La abierta convocatoria de Vattimo a los pueblos del mundo a sumarse a la resistencia palestina contra la Potencia ocupante -como la Corte Internacional de Justicia calificó a Israel-, nos lleva a realizar ciertas preguntas: ¿Cómo se juzgaría a Jean-Paul Sartre, que tanto hizo en favor de la rebelión y descolonización de Argelia durante la ocupación francesa al decir: «Tendrán ustedes que pelear, o se pudrirán en los campos de concentración», finalizando con una apelación a los franceses: «La historia del hombre. Estoy seguro de que ya se acerca el momento en que nos uniremos a quienes la están haciendo»? ¿Qué se pensará de Bertrand Russell, no ya por el llamamiento a la desobediencia civil por el cual fue encarcelado a sus noventa años de edad o por su afirmación, en 1961 -al referirse al peligro nuclear- según la cual Kennedy y Macmillan «eran peores que Hitler», sino por su recordado llamamiento a los soldados norteamericanos a través de la radio del Frente Nacional de Liberación de Vietnam del Sur a «derrotar a esa gente de los Estados Unidos que es culpable de los padecimientos y horrores» en Vietnam?
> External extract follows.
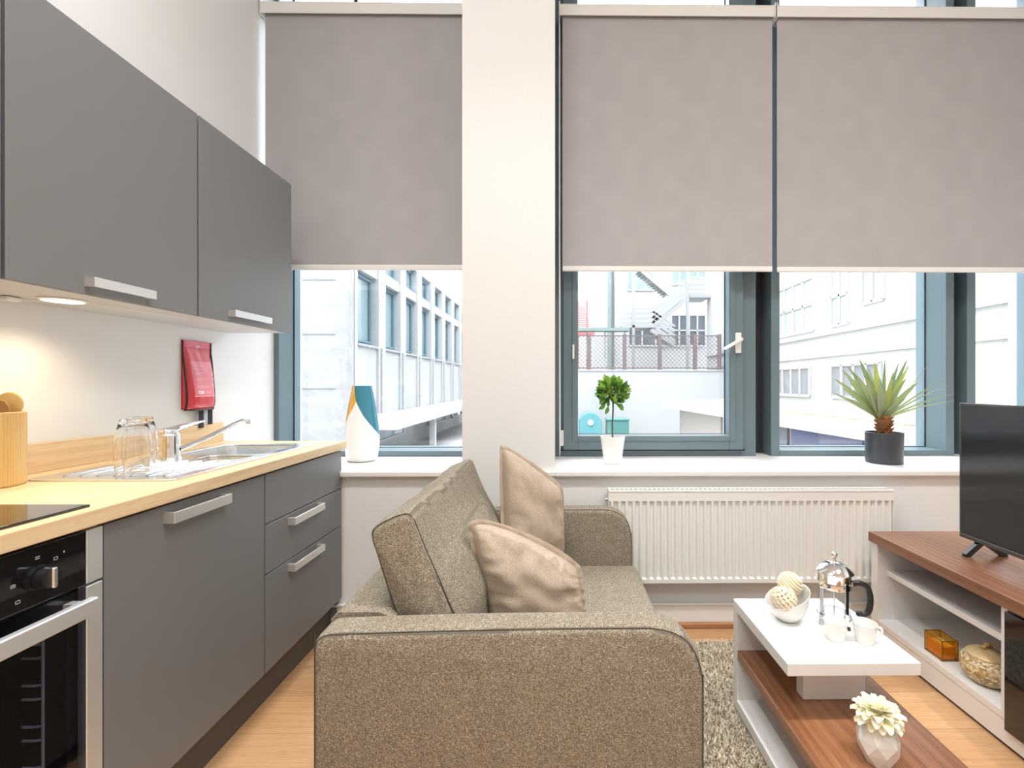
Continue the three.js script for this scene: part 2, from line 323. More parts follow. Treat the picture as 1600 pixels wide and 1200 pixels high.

Los palestinos han dado suficientes -en demasía- muestras de voluntad de querer y poder convivir con los israelíes, tal como lo han ordenado todos los organismos representativos internacionales: mediante el respeto de su soberanía territorial y de la construcción de su propio Estado -hoy- legalmente vigente. La indignación y condena enérgica de su avasallamiento debe ser, para los individuos y gobiernos de los pueblos del mundo, tal que asegure el ejercicio de sus derechos, adoptándose las mismas medidas legales requeridas contra la política exterior ilegal de cualquier otro Estado.
Cuestionando la importancia relativa de los hechos ocurridos en territorio de Palestina, arribaremos a la conclusión de Percy Shelley, el poeta inglés: «El hecho de que la maldad sea natural no prueba que sea invencible». Y la sangre abandonará su status diferencial.